Ex-minister acquitted of murder

http://news.bbc.co.uk/go/rss/-/1/hi/world/south_asia/6958241.stm

Version 0 of 1.

A former Indian cabinet minister who was jailed for life for murdering his aide 12 years ago has been acquitted.

The high court in Delhi freed Shibu Soren after ruling that it had not been proved that a body in the case was that of the man said to have been killed.

The former federal coal minister was convicted and jailed in December 2006.

He denied abducting and murdering Shashinath Jha in 1994. Four others found guilty with him have also been acquitted.

Mr Soren, who resigned from his ministerial position following his conviction, is in Dumka jail in the eastern state of Jharkhand.

He is expected to be released in a day or two once legal formalities are completed.

Skeleton

During last year's trial, prosecutors argued that Shashinath Jha was killed after allegedly blackmailing the minister over bribe-taking.

Mr Soren always pleaded his innocence and appealed against his conviction.

On Wednesday, the Delhi high court said prosecutors had never proved conclusively that the skeleton exhumed in the case was that of Shashinath Jha.

Mr Jha's family say they will now appeal against the acquittal of the politician in the Supreme Court.

Mr Soren was the first Indian cabinet minister to be convicted of murder, and his case was seen as one of a number of recent examples of the country's elite being brought to justice.

The sentencing of a leader of a party allied to the governing Congress party was also a major embarrassment for the Indian government.

Bail

Mr Jha, who was the former minister's private secretary, went missing in May 1994.
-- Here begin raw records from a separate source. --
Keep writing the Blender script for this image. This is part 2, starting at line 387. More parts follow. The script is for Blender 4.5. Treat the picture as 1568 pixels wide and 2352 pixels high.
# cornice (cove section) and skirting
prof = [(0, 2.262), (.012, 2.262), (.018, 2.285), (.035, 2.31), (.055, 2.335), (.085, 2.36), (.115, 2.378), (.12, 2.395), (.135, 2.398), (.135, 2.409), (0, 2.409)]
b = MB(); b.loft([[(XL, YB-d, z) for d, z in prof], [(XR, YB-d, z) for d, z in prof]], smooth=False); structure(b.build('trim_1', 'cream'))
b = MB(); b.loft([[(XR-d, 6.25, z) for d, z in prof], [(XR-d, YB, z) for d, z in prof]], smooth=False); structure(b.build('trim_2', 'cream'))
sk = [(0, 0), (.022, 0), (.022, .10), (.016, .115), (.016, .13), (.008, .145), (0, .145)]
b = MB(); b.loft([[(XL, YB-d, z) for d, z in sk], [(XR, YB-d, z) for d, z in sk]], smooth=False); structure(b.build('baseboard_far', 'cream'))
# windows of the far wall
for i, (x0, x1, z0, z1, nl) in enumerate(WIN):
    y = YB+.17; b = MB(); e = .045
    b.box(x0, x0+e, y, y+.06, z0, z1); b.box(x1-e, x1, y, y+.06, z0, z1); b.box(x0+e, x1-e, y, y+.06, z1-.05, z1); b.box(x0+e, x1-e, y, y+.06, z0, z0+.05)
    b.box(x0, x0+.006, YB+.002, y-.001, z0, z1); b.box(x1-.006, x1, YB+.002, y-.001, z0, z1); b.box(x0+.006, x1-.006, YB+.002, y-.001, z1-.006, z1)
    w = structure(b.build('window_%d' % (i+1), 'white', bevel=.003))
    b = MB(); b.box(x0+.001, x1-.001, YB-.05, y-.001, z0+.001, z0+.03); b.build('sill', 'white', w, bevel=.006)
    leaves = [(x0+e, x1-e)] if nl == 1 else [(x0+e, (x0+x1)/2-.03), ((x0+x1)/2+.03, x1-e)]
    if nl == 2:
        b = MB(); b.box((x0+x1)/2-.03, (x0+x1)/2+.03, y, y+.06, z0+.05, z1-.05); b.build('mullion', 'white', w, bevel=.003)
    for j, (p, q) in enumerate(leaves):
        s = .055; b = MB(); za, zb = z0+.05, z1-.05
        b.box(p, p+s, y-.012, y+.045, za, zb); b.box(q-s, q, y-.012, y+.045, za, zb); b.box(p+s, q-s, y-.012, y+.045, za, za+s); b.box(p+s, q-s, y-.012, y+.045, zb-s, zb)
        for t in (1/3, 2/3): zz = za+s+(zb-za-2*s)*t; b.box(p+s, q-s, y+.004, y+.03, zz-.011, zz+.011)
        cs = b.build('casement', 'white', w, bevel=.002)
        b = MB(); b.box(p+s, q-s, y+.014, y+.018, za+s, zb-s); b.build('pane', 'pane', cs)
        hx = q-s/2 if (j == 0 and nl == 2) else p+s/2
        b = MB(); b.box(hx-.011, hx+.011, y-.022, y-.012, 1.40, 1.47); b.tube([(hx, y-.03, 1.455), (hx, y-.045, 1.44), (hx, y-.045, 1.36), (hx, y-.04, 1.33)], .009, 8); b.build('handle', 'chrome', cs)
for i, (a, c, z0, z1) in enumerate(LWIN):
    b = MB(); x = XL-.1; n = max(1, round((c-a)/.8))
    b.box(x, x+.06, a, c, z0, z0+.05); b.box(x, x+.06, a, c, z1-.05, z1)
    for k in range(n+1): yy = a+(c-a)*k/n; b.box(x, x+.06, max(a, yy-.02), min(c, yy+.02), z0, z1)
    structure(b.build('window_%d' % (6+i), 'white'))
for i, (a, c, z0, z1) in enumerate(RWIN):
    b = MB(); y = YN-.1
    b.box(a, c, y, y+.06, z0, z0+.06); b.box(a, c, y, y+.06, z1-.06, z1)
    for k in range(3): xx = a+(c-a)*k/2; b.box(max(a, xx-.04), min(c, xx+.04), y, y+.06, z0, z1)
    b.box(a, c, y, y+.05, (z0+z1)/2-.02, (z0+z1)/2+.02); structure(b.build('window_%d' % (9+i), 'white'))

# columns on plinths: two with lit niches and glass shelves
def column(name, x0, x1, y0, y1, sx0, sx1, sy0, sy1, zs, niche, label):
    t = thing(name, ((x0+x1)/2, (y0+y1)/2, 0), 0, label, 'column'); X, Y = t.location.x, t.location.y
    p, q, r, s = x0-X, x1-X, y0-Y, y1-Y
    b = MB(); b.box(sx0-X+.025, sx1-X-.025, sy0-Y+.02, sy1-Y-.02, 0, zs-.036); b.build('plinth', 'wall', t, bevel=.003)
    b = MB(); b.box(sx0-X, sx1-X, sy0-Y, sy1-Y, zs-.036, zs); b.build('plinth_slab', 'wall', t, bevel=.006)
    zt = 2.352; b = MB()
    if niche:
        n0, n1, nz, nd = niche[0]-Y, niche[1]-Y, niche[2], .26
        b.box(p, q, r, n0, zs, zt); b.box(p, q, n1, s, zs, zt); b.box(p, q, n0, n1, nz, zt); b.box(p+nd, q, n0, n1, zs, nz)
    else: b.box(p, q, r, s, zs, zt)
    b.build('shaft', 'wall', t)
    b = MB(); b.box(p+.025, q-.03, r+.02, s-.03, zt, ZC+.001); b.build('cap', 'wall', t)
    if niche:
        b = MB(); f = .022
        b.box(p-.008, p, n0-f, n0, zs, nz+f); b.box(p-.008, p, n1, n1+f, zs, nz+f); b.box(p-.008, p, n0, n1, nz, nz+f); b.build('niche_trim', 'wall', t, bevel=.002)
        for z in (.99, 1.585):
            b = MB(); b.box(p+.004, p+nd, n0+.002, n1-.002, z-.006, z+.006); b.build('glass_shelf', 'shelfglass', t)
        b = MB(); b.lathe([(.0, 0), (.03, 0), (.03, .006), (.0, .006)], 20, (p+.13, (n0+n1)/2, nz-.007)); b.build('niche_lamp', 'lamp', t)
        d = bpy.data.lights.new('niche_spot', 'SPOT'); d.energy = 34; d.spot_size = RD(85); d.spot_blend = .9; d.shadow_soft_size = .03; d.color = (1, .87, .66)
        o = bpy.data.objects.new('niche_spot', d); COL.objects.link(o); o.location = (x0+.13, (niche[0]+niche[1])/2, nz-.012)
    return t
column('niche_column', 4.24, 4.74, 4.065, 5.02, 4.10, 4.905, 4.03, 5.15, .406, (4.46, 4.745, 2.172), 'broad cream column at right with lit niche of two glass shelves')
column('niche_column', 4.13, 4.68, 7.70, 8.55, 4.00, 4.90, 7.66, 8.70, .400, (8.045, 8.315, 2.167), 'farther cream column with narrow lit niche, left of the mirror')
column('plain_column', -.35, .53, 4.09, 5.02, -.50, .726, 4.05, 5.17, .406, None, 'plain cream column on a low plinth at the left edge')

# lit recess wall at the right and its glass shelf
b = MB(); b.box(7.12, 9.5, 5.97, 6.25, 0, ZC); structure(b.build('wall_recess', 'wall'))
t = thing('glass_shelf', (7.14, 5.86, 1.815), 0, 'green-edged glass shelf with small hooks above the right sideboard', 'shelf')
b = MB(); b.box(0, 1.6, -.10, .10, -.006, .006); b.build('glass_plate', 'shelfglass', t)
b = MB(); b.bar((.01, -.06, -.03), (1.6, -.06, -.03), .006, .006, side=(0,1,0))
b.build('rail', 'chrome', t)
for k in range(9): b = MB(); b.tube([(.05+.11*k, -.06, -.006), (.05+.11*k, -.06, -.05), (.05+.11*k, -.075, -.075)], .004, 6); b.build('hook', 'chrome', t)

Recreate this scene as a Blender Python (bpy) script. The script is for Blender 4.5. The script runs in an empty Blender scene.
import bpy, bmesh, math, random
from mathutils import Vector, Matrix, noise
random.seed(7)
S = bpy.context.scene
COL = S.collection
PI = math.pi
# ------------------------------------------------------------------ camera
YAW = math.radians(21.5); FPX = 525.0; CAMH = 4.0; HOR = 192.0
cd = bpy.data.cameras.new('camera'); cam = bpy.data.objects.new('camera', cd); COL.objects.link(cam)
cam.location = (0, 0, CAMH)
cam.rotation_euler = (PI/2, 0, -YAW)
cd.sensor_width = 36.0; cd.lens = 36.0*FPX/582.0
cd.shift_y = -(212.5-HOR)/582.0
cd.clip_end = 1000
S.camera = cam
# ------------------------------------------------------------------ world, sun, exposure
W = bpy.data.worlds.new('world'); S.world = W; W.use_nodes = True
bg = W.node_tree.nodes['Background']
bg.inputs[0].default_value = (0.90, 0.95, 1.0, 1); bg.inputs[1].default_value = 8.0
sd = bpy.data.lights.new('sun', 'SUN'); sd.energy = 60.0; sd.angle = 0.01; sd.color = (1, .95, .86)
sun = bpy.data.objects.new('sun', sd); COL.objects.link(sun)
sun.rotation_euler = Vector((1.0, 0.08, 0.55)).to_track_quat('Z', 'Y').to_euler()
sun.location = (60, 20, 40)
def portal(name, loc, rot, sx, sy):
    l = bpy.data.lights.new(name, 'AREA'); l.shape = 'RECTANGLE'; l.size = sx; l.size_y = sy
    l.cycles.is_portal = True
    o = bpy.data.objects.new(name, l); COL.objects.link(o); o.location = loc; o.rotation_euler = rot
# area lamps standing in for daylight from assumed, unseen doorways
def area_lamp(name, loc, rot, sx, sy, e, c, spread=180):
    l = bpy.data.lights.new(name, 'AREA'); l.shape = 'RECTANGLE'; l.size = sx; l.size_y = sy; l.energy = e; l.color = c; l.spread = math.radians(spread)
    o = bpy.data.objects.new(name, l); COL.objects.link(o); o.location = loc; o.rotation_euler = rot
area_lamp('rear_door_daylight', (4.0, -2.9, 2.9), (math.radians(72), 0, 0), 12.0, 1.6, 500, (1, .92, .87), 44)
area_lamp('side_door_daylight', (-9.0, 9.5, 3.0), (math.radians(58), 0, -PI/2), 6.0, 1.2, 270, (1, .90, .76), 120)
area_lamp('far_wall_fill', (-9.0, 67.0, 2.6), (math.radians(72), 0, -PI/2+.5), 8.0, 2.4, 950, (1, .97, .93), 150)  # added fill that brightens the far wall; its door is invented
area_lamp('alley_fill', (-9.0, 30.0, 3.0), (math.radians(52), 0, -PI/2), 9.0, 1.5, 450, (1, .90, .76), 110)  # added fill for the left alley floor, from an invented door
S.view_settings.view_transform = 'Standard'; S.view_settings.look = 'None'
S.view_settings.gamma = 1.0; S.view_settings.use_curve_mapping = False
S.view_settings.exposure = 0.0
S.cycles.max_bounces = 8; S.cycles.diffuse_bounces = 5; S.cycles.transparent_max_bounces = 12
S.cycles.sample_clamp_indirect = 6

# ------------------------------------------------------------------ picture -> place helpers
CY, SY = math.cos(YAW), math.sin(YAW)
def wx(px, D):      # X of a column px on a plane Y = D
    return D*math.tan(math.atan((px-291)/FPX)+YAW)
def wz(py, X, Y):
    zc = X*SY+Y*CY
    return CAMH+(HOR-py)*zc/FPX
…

A body, which prosecutors claimed was his, was later found in Ranchi, the capital of Jharkhand - Mr Soren's home state.

Federal investigators said Mr Jha was killed because he knew that bribes had been paid to four erstwhile members of Mr Soren's Jharkhand Mukti Morcha party for voting against a no-confidence motion in the then Congress government of PV Narasimha Rao, in July 1993.

In 2004, Soren quit the coal portfolio over charges that he had incited violence during a tribal protest in 1975 in which at least 10 people died.

He went on the run but handed himself in to police and was freed on bail, later rejoining the government.